La formation professionnelle des enseignants devrait désormais être placée sous la responsabilité de l’université. Or, selon l’université et le parcours choisis, elle ne sera pas organisée dans les mêmes conditions, ce qui engendrera une véritable fracture territoriale. Se pose aussi le problème des IUFM installés dans des villes moyennes où n’existe pas d’université. Que deviendront ces établissements ?
La rupture d’égalité, je la constate aussi au vu de la différence de traitement entre l’enseignement privé et l’enseignement public. Ainsi, les suppressions de postes au titre du projet de budget pour 2010 interviendront lorsque la diminution d’effectifs sera de soixante-seize élèves dans l’enseignement privé, contre seulement trente-six élèves dans l’enseignement public. Cela se passe de commentaires…
Concernant l’accueil de la petite enfance, point dont nous avons déjà eu à débattre grâce à une question orale posée par notre collègue Françoise Cartron en octobre dernier, la réponse apportée n’est pas satisfaisante. Je regrette vivement que davantage de moyens ne soient pas mobilisés pour financer un service public d’accueil gratuit, notamment par la scolarisation en maternelle à partir de deux ans.
Pour terminer sur une touche positive, j’évoquerai rapidement l’initiative heureuse lancée en faveur de l’école numérique rurale en 2009. Cette opération est destinée à attribuer aux communes de moins de 2 000 habitants un crédit de 10 000 euros en vue d’acquérir du matériel informatique pour équiper leurs écoles.

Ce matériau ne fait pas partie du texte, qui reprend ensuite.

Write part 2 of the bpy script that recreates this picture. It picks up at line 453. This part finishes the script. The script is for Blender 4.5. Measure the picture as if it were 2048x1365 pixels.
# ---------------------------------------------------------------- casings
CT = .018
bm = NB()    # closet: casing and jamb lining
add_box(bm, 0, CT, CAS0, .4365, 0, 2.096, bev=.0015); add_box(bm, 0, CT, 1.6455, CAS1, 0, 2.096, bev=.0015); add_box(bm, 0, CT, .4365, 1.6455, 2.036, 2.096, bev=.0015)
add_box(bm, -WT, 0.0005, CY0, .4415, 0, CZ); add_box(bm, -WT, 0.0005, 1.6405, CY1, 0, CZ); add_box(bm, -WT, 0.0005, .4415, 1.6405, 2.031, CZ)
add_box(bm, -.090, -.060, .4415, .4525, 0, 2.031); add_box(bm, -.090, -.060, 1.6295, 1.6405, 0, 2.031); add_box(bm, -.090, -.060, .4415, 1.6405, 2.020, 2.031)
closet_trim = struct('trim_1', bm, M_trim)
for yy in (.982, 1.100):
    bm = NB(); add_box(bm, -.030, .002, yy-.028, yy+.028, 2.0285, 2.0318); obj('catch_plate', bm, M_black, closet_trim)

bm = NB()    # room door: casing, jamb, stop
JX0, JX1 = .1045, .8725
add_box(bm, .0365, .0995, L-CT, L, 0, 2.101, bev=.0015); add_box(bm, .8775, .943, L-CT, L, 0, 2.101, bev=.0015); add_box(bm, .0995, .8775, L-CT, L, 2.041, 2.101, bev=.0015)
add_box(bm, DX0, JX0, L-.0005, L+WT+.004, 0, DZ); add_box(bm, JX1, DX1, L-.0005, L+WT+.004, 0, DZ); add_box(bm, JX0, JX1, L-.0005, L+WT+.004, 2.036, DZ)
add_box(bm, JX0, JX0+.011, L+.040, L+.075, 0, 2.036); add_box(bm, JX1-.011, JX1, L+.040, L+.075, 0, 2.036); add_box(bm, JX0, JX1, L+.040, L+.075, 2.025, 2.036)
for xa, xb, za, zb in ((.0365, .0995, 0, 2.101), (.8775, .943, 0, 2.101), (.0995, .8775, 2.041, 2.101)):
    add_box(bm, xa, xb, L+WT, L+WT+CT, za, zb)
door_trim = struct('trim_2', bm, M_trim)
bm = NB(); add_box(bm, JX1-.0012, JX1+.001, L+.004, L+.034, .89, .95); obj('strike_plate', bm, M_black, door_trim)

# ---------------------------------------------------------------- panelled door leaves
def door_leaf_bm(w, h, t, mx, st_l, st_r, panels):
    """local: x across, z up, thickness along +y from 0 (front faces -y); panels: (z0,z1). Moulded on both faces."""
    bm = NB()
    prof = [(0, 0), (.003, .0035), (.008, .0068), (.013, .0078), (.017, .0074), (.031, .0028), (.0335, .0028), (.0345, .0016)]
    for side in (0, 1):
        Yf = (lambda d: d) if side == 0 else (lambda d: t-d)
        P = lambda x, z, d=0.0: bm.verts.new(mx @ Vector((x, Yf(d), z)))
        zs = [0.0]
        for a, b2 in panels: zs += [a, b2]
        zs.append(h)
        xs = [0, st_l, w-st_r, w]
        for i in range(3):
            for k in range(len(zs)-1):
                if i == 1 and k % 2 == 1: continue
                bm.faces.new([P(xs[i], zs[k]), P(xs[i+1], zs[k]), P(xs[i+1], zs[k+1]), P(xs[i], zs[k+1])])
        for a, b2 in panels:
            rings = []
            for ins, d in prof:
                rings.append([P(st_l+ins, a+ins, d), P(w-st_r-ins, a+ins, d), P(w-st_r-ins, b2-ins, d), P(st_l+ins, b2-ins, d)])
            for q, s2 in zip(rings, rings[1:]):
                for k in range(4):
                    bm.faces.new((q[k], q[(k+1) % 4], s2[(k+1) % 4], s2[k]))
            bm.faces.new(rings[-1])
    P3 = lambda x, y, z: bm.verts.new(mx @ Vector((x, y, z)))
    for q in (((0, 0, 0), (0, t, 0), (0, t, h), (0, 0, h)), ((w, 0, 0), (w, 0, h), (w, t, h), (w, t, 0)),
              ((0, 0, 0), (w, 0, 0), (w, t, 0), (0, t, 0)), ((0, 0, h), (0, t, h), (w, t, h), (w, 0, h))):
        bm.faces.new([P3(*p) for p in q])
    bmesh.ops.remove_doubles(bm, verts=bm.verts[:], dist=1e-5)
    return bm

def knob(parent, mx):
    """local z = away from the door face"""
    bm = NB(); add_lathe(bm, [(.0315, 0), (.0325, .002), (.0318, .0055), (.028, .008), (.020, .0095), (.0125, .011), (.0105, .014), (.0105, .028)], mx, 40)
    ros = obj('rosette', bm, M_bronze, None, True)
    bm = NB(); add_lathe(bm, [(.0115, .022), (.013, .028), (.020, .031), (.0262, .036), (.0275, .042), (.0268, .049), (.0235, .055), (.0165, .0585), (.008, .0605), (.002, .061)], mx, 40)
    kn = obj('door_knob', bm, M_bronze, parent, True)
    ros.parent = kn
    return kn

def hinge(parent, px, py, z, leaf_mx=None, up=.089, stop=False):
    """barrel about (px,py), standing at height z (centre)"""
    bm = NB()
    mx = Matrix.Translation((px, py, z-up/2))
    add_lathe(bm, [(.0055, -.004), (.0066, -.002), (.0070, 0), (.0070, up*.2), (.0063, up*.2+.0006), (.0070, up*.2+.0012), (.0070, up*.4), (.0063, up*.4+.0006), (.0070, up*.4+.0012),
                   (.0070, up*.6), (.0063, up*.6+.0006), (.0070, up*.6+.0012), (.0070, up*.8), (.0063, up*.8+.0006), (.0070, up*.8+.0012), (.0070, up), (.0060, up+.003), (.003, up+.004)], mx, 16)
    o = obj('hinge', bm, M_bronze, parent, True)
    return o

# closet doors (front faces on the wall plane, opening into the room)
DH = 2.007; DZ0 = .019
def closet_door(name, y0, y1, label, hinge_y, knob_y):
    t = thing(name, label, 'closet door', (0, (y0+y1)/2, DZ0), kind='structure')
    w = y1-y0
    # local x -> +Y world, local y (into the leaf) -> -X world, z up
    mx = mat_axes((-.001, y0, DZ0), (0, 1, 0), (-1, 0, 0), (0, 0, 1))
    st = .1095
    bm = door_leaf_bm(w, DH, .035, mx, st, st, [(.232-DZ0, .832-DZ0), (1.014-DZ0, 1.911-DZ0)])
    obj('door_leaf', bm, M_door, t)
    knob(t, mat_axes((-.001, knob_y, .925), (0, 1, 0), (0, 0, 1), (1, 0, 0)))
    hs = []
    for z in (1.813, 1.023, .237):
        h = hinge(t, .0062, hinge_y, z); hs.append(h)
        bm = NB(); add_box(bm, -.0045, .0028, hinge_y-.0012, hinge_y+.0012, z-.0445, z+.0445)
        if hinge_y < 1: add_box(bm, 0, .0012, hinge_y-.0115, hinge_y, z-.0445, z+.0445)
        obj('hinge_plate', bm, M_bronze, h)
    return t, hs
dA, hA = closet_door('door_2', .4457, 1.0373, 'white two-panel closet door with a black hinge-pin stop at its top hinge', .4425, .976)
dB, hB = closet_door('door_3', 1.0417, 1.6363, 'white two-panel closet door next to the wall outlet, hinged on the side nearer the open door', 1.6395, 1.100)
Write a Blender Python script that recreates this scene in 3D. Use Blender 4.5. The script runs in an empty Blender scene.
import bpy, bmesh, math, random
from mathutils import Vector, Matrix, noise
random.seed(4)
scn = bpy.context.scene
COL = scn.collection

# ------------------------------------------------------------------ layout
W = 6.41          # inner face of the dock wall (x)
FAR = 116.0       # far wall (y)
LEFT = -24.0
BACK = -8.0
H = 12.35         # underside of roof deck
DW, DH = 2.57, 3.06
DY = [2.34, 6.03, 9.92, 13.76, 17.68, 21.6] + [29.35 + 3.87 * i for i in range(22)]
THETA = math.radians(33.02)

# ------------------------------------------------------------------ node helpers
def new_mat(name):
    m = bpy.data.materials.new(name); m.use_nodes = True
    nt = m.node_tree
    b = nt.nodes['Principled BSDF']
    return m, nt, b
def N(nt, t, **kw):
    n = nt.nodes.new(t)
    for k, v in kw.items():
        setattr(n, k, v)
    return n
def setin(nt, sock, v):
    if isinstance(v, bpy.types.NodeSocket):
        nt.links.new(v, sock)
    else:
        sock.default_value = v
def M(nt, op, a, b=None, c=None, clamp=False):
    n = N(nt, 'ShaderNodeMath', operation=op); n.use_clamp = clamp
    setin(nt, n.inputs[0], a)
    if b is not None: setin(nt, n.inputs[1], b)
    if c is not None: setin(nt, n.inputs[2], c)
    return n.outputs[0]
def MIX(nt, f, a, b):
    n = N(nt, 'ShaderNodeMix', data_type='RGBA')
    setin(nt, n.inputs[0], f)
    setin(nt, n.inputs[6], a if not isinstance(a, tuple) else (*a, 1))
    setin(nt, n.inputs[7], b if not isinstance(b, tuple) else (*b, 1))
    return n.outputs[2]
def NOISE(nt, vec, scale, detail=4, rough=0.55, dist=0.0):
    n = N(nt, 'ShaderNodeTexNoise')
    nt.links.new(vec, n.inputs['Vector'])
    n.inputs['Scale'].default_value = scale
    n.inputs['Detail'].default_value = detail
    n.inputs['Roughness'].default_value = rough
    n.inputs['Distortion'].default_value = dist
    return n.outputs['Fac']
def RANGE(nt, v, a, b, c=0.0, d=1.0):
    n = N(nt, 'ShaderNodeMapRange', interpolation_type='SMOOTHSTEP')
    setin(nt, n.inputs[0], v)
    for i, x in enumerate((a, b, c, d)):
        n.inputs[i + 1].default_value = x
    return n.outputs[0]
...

Cette opération, limitée à un quota de 5 000 dossiers, a connu un très vif succès, avec plus de 8 000 candidatures déclarées. Monsieur le ministre, comptez-vous pérenniser cette opération ? Si oui, de quelle façon ?
En conclusion, les membres du groupe du RDSE déplorent la précipitation dans laquelle sont conduites toutes ces reformes et vous demandent de prendre désormais du temps pour l’évaluation, afin de permettre les ajustements nécessaires en concertation avec les personnes concernées.
Par ailleurs, nous serons particulièrement attentifs aux questions relatives à la laïcité dans l’enseignement scolaire et l’enseignement supérieur.
Eu égard aux insuffisances relevées, nous ne voterons pas les crédits de la mission « Enseignement scolaire ».